Aim> List each line in which the string "scene" appears.

Available data>
===

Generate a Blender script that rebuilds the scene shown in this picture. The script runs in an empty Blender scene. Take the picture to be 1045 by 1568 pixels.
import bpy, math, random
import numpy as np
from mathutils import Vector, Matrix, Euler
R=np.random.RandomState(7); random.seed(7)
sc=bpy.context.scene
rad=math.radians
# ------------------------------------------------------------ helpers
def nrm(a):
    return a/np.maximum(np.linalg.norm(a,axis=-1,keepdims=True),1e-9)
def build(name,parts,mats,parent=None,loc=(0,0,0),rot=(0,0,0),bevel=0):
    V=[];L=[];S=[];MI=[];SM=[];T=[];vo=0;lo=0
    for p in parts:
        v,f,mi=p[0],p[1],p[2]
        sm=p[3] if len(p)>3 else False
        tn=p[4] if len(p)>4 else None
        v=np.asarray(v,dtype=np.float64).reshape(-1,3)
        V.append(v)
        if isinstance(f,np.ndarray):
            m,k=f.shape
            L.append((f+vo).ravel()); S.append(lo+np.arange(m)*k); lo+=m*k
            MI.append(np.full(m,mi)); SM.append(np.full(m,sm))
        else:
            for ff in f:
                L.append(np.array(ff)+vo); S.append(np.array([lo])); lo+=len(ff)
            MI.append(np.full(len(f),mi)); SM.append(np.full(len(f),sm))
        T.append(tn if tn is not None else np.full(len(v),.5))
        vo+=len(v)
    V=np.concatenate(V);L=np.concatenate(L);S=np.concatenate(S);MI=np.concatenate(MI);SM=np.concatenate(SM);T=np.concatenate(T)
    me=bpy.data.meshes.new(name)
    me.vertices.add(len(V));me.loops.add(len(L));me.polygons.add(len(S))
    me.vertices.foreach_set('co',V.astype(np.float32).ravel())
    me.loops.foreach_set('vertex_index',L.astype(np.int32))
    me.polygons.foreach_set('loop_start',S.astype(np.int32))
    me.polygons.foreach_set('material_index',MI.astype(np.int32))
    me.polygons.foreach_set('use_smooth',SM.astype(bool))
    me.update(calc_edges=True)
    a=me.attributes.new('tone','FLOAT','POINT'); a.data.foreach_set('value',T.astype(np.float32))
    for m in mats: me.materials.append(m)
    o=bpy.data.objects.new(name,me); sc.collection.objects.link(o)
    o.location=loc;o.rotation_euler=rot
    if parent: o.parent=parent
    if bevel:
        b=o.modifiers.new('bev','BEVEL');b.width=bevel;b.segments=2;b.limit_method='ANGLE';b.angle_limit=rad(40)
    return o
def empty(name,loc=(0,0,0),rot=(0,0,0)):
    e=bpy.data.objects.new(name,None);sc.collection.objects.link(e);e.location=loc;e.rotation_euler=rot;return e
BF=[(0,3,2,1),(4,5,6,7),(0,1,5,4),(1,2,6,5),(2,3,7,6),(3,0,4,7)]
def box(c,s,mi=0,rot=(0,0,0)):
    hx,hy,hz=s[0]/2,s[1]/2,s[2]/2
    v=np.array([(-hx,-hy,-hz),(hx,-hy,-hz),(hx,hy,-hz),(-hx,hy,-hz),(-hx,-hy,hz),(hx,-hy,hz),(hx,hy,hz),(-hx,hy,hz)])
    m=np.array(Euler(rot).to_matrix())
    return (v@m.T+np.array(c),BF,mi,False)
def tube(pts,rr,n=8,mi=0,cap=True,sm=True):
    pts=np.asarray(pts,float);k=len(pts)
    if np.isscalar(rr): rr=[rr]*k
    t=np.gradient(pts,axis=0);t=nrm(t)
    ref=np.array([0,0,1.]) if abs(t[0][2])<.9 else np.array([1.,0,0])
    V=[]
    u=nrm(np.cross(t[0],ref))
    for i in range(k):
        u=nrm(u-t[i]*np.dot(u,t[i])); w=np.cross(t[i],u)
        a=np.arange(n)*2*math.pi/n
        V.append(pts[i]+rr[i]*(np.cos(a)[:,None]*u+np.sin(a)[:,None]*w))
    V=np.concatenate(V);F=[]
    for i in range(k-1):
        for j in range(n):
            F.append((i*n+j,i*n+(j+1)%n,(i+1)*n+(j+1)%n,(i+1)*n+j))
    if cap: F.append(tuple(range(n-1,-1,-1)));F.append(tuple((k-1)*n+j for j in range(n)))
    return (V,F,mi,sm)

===

Worked answer>
Generate a Blender script that rebuilds the scene shown in this picture. The script runs in an empty Blender scene. Take the picture to be 1045 by 1568 pixels.
sc=bpy.context.scene